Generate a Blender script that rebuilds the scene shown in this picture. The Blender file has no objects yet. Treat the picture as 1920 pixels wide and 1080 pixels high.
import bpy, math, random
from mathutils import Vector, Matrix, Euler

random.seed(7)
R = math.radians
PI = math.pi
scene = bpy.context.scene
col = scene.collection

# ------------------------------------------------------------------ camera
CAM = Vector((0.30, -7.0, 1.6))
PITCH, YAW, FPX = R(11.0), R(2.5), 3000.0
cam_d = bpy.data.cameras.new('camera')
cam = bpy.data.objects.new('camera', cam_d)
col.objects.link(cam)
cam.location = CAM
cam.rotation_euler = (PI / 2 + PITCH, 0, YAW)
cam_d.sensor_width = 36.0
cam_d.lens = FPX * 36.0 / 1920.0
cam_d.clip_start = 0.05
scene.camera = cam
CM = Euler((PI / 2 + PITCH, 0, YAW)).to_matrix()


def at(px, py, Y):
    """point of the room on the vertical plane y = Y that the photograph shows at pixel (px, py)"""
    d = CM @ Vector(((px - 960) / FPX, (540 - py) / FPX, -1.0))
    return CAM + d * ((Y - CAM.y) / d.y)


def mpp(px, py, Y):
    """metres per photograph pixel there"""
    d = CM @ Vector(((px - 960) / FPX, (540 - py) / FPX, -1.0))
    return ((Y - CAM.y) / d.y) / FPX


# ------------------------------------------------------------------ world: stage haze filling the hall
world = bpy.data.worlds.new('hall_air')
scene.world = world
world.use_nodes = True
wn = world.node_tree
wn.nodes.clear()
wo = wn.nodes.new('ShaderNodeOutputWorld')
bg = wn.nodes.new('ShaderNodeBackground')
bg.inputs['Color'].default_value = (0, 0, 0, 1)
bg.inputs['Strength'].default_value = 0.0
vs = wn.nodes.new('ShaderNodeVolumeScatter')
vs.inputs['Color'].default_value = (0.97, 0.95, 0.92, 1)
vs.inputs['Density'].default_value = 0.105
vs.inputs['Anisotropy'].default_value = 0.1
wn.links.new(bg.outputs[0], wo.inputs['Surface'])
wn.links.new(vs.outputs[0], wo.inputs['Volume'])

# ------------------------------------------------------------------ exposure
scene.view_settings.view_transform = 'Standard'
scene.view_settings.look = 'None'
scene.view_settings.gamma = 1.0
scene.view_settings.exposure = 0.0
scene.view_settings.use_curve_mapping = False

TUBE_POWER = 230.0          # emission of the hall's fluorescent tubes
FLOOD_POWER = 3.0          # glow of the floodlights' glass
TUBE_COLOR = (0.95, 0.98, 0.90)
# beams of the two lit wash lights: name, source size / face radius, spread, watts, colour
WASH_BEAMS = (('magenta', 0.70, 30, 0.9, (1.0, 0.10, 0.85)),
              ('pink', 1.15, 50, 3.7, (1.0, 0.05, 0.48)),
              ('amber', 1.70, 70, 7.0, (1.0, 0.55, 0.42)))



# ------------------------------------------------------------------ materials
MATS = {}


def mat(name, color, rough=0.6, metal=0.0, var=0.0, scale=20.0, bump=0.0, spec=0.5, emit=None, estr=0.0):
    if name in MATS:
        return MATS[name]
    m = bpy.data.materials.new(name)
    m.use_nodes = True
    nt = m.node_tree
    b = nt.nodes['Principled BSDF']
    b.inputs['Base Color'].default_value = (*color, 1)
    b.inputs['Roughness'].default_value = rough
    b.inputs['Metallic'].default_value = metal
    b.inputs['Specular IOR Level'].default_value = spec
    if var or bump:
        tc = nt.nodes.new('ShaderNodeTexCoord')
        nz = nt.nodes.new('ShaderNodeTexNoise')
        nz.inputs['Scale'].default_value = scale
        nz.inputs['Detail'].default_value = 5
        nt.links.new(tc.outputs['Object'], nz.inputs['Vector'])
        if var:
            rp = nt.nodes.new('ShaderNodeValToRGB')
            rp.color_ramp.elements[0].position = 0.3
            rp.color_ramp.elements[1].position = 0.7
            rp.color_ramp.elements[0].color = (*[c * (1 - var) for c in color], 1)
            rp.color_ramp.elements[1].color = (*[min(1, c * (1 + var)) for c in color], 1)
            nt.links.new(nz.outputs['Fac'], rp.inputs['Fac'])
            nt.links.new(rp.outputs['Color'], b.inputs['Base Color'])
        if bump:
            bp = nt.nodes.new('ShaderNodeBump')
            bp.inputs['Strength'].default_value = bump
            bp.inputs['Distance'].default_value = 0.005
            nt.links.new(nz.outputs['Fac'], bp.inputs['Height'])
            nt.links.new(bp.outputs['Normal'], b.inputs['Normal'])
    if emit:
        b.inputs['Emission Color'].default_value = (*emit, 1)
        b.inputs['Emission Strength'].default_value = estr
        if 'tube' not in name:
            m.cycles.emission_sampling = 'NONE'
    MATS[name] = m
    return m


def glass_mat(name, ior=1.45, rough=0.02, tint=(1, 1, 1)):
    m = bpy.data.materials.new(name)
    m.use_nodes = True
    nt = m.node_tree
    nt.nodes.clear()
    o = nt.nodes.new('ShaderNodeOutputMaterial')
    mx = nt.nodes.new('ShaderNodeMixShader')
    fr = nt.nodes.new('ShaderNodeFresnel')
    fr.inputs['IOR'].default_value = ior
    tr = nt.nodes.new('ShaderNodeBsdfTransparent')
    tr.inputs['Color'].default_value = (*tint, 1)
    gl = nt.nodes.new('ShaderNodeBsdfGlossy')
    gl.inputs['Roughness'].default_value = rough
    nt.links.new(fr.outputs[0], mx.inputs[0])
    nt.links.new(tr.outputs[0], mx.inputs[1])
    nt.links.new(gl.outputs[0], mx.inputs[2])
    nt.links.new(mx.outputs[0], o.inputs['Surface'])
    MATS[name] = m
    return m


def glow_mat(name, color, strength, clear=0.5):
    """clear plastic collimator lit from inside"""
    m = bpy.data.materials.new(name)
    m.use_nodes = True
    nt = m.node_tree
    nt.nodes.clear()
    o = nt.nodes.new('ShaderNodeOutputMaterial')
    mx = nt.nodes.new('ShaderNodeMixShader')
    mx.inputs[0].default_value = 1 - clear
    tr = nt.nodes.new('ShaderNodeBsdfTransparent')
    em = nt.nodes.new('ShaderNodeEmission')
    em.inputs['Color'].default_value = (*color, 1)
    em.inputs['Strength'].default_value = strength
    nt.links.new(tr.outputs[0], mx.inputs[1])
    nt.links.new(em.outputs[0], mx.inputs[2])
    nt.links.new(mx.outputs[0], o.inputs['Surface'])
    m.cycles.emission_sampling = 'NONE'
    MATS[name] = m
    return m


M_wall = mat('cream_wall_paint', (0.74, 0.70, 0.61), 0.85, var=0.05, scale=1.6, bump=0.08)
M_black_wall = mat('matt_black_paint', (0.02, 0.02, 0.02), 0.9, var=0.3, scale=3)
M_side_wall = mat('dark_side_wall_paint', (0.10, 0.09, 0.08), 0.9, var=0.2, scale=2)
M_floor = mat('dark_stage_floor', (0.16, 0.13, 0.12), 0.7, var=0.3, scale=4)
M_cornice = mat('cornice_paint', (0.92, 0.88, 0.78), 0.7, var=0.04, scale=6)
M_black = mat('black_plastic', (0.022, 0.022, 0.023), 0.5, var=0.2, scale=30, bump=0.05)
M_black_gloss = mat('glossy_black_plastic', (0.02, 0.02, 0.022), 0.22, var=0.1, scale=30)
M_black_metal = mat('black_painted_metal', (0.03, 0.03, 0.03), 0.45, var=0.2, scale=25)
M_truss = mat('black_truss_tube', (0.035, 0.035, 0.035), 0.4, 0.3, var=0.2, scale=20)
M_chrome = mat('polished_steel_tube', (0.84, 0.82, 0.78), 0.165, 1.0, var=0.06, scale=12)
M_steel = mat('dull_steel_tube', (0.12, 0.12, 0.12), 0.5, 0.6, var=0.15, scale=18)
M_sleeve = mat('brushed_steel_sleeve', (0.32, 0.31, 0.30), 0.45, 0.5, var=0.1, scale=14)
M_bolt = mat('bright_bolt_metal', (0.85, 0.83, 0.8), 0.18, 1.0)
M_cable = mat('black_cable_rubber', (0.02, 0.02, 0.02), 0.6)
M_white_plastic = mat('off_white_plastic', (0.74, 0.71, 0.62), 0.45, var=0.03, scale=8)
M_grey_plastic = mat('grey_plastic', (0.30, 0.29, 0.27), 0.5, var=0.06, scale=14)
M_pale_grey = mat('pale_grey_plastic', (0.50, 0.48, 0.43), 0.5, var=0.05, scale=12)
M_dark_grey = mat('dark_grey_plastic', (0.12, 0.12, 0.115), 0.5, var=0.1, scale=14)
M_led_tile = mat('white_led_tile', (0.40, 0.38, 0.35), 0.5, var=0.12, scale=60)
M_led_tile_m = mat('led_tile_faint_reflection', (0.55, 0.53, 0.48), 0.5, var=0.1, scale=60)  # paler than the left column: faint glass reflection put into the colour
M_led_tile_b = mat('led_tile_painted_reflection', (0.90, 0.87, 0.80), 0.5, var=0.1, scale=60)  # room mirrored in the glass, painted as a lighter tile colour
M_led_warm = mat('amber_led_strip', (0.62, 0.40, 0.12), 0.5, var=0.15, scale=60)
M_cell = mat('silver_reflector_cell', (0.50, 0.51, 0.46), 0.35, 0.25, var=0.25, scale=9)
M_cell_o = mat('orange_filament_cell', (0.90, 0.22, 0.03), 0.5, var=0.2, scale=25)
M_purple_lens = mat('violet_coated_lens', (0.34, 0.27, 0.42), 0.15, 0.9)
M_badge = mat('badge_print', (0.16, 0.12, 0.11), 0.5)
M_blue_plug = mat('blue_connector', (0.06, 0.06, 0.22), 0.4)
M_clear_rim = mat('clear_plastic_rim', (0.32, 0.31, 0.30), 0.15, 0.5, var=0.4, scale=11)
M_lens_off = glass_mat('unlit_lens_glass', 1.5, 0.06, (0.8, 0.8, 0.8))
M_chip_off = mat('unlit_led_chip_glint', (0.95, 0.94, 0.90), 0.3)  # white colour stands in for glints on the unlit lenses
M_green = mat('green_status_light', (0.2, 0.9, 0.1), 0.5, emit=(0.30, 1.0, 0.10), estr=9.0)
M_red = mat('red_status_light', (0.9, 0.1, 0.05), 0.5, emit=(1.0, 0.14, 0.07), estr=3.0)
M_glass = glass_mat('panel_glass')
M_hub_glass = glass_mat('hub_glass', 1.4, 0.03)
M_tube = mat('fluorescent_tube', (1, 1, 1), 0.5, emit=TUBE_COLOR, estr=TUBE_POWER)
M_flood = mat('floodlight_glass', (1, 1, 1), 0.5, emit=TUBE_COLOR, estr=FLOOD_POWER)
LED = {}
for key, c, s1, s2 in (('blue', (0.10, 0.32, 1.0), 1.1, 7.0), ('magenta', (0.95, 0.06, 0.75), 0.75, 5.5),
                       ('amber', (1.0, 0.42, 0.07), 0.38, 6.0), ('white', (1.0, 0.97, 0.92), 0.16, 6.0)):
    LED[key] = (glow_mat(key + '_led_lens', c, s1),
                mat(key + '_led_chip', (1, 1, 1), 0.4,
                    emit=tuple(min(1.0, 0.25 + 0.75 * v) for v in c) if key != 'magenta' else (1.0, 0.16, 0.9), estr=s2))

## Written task
Print, unaltered, every line from the beginning of the material down to the line with "col = scene.collection".

## Exercise result
Generate a Blender script that rebuilds the scene shown in this picture. The Blender file has no objects yet. Treat the picture as 1920 pixels wide and 1080 pixels high.
import bpy, math, random
from mathutils import Vector, Matrix, Euler

random.seed(7)
R = math.radians
PI = math.pi
scene = bpy.context.scene
col = scene.collection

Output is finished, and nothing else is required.